[Stored data entries]
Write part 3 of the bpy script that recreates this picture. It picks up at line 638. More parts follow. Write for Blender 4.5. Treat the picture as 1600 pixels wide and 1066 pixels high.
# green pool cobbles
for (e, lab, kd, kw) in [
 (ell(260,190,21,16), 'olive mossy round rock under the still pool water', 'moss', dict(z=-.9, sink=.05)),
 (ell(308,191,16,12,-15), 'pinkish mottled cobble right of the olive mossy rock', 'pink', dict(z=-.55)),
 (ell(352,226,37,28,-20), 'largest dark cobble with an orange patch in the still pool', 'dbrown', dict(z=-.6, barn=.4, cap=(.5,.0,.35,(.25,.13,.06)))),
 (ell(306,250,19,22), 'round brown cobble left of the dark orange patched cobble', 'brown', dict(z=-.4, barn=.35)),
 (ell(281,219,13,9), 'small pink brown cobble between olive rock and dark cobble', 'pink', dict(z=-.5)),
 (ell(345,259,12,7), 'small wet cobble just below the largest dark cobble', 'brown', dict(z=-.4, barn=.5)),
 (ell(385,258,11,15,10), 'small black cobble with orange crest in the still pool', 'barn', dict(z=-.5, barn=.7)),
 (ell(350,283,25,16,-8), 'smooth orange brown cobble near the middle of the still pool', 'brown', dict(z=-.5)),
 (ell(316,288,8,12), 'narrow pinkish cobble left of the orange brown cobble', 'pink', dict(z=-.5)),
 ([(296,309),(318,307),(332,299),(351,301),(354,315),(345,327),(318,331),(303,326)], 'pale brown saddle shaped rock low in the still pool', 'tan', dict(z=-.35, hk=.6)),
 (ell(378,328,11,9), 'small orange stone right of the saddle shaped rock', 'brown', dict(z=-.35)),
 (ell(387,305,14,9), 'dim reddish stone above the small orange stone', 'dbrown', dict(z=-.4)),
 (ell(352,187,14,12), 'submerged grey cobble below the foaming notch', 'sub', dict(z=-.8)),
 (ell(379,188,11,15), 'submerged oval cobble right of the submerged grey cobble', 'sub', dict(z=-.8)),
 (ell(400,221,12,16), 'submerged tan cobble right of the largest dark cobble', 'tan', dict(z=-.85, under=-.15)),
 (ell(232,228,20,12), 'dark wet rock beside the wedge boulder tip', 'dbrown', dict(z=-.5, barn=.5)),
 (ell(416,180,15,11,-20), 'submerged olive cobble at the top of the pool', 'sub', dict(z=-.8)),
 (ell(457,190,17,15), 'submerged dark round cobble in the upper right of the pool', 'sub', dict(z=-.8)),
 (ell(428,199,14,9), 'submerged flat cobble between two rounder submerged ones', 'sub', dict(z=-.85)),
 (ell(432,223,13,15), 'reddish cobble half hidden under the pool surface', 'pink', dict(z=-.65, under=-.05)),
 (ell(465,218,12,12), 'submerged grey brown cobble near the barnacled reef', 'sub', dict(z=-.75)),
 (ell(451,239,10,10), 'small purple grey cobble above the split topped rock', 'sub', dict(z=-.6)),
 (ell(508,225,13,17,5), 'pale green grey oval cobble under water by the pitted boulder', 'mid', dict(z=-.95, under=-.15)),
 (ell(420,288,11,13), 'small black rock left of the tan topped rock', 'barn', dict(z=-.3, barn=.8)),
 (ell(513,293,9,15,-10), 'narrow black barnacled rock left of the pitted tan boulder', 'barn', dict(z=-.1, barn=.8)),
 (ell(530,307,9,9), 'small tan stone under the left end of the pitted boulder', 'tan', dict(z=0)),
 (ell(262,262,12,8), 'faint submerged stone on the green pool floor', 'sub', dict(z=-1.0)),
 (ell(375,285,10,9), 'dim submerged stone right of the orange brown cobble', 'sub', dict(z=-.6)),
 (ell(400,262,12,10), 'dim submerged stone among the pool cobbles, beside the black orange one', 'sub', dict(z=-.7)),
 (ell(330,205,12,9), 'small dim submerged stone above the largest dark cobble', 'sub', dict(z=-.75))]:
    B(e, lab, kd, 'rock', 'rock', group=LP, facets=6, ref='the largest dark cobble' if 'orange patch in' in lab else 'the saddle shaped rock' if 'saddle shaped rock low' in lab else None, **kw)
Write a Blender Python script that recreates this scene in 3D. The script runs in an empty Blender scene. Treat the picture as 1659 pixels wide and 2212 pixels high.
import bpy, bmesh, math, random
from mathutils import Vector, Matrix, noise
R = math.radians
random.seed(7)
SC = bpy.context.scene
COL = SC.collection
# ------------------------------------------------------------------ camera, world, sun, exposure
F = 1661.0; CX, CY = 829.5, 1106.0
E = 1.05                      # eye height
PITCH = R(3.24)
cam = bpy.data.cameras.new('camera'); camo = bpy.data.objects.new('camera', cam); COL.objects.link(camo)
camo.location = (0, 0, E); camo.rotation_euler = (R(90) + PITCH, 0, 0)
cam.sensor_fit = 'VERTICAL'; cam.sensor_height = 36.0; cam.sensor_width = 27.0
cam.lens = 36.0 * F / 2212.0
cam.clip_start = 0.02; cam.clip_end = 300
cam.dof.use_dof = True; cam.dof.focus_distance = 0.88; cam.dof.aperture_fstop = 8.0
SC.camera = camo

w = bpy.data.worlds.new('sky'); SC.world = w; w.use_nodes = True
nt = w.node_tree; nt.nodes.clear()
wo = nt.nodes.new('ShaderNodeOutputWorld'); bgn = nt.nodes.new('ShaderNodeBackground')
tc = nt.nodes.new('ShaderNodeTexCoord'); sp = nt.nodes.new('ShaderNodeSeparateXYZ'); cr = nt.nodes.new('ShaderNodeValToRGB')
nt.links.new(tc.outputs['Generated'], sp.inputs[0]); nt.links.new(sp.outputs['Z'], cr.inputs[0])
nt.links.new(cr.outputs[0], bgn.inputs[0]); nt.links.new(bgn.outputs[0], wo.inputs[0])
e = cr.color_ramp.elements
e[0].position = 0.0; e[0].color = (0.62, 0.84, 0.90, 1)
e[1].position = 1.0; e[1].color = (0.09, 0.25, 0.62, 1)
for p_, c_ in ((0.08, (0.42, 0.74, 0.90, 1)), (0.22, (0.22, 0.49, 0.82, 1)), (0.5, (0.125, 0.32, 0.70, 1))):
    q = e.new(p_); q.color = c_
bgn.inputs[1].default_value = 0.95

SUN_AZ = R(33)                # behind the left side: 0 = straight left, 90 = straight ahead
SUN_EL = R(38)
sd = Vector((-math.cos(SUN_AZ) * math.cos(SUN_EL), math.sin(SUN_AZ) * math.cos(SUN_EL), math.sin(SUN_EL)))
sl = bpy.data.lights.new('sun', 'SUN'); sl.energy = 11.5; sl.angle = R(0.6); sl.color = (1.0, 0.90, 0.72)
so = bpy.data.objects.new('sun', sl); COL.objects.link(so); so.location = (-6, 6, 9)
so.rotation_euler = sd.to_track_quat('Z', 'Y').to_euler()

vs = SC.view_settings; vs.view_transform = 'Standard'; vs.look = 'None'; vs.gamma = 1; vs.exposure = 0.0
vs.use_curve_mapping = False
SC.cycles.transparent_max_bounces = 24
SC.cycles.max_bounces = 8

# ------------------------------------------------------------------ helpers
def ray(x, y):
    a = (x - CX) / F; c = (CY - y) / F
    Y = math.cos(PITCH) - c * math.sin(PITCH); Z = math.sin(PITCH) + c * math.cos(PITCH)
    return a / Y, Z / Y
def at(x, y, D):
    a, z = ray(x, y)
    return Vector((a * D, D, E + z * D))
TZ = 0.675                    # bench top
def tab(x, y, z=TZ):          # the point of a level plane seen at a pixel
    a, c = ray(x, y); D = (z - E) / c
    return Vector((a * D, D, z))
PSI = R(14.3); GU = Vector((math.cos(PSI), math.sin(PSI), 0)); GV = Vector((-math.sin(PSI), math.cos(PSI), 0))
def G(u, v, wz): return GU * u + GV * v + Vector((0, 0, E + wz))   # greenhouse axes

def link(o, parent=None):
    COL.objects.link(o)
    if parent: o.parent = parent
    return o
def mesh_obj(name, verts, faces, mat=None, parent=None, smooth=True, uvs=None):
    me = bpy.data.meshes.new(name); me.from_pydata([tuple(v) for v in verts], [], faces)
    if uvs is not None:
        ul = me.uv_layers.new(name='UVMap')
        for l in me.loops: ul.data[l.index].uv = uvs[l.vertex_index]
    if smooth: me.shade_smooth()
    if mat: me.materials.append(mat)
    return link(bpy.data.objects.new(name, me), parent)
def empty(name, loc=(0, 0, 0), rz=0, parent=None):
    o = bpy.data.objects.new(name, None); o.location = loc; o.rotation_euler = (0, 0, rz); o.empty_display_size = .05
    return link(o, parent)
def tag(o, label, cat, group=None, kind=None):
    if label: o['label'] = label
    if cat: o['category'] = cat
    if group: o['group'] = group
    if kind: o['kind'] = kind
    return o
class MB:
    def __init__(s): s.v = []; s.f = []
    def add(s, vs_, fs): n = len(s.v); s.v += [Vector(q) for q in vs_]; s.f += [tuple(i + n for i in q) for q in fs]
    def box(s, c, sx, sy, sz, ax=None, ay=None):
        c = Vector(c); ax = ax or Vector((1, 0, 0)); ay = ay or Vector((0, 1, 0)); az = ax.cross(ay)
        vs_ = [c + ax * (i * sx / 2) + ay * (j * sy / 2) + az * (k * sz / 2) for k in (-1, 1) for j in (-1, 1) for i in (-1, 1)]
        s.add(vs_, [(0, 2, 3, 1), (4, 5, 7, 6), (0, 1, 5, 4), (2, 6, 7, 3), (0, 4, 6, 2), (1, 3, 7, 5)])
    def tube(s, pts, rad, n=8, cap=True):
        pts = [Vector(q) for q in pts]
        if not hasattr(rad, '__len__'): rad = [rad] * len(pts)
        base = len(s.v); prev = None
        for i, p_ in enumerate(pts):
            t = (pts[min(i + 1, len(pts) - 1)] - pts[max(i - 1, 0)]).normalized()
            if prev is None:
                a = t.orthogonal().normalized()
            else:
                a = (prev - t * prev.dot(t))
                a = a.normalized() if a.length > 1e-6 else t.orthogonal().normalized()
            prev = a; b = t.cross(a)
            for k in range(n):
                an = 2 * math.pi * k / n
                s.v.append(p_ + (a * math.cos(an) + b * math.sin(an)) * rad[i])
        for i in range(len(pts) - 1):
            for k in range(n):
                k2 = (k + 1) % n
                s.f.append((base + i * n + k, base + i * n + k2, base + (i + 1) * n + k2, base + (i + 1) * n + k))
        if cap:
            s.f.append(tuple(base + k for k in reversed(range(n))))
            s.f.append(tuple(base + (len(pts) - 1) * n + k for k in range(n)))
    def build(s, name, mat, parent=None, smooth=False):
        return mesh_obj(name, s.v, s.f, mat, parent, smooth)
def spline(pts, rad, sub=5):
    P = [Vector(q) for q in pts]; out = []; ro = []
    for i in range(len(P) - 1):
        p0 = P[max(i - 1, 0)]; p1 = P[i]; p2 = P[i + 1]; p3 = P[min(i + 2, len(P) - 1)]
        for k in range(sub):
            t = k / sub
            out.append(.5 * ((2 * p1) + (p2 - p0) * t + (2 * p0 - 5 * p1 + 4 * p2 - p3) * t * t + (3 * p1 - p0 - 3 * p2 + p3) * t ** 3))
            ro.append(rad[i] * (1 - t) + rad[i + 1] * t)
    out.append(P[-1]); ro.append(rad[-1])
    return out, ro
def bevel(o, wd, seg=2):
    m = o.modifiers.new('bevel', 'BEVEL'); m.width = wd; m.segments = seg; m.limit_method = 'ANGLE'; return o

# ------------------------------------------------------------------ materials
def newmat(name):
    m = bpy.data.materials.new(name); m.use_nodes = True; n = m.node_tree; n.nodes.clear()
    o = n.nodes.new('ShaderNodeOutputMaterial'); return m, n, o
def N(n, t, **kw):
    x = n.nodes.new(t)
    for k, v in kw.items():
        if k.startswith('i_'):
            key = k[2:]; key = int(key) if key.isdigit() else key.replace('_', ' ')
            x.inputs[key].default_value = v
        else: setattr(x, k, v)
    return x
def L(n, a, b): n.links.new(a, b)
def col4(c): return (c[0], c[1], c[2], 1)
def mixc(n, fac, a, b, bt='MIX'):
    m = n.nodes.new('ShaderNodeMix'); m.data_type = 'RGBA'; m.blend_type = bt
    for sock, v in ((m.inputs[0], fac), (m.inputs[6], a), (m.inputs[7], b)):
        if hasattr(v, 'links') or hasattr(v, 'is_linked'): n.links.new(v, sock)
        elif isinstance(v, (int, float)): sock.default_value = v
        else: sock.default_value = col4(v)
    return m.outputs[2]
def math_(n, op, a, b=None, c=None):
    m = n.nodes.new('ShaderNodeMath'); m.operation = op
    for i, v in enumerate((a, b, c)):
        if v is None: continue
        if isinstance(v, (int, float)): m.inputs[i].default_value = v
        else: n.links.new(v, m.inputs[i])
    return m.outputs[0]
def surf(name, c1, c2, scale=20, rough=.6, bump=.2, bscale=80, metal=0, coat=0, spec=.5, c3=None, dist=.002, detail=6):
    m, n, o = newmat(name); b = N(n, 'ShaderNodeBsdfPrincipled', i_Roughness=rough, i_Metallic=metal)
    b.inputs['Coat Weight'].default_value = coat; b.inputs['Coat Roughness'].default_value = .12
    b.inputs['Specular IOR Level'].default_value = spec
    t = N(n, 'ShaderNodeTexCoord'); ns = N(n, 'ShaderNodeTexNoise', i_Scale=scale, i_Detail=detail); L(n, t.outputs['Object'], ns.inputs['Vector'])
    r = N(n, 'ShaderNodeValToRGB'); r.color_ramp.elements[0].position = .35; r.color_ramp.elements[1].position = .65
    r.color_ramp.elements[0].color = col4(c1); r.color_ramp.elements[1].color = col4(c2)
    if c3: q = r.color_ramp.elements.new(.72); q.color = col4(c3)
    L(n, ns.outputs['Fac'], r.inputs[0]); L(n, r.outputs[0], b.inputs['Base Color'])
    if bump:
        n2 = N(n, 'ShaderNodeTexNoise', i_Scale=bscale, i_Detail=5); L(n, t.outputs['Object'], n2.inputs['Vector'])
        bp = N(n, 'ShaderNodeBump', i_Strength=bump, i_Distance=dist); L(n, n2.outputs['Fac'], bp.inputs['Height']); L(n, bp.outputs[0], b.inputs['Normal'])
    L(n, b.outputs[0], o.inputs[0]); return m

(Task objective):
Using the entries above, extract exactly the span from the line with "Write a Blender" to the line with "bgn.inputs[1].default_value = 0.95", both lines included; leave out everything else.

(Response to this exercise):
Write a Blender Python script that recreates this scene in 3D. The script runs in an empty Blender scene. Treat the picture as 1659 pixels wide and 2212 pixels high.
import bpy, bmesh, math, random
from mathutils import Vector, Matrix, noise
R = math.radians
random.seed(7)
SC = bpy.context.scene
COL = SC.collection
# ------------------------------------------------------------------ camera, world, sun, exposure
F = 1661.0; CX, CY = 829.5, 1106.0
E = 1.05                      # eye height
PITCH = R(3.24)
cam = bpy.data.cameras.new('camera'); camo = bpy.data.objects.new('camera', cam); COL.objects.link(camo)
camo.location = (0, 0, E); camo.rotation_euler = (R(90) + PITCH, 0, 0)
cam.sensor_fit = 'VERTICAL'; cam.sensor_height = 36.0; cam.sensor_width = 27.0
cam.lens = 36.0 * F / 2212.0
cam.clip_start = 0.02; cam.clip_end = 300
cam.dof.use_dof = True; cam.dof.focus_distance = 0.88; cam.dof.aperture_fstop = 8.0
SC.camera = camo

w = bpy.data.worlds.new('sky'); SC.world = w; w.use_nodes = True
nt = w.node_tree; nt.nodes.clear()
wo = nt.nodes.new('ShaderNodeOutputWorld'); bgn = nt.nodes.new('ShaderNodeBackground')
tc = nt.nodes.new('ShaderNodeTexCoord'); sp = nt.nodes.new('ShaderNodeSeparateXYZ'); cr = nt.nodes.new('ShaderNodeValToRGB')
nt.links.new(tc.outputs['Generated'], sp.inputs[0]); nt.links.new(sp.outputs['Z'], cr.inputs[0])
nt.links.new(cr.outputs[0], bgn.inputs[0]); nt.links.new(bgn.outputs[0], wo.inputs[0])
e = cr.color_ramp.elements
e[0].position = 0.0; e[0].color = (0.62, 0.84, 0.90, 1)
e[1].position = 1.0; e[1].color = (0.09, 0.25, 0.62, 1)
for p_, c_ in ((0.08, (0.42, 0.74, 0.90, 1)), (0.22, (0.22, 0.49, 0.82, 1)), (0.5, (0.125, 0.32, 0.70, 1))):
    q = e.new(p_); q.color = c_
bgn.inputs[1].default_value = 0.95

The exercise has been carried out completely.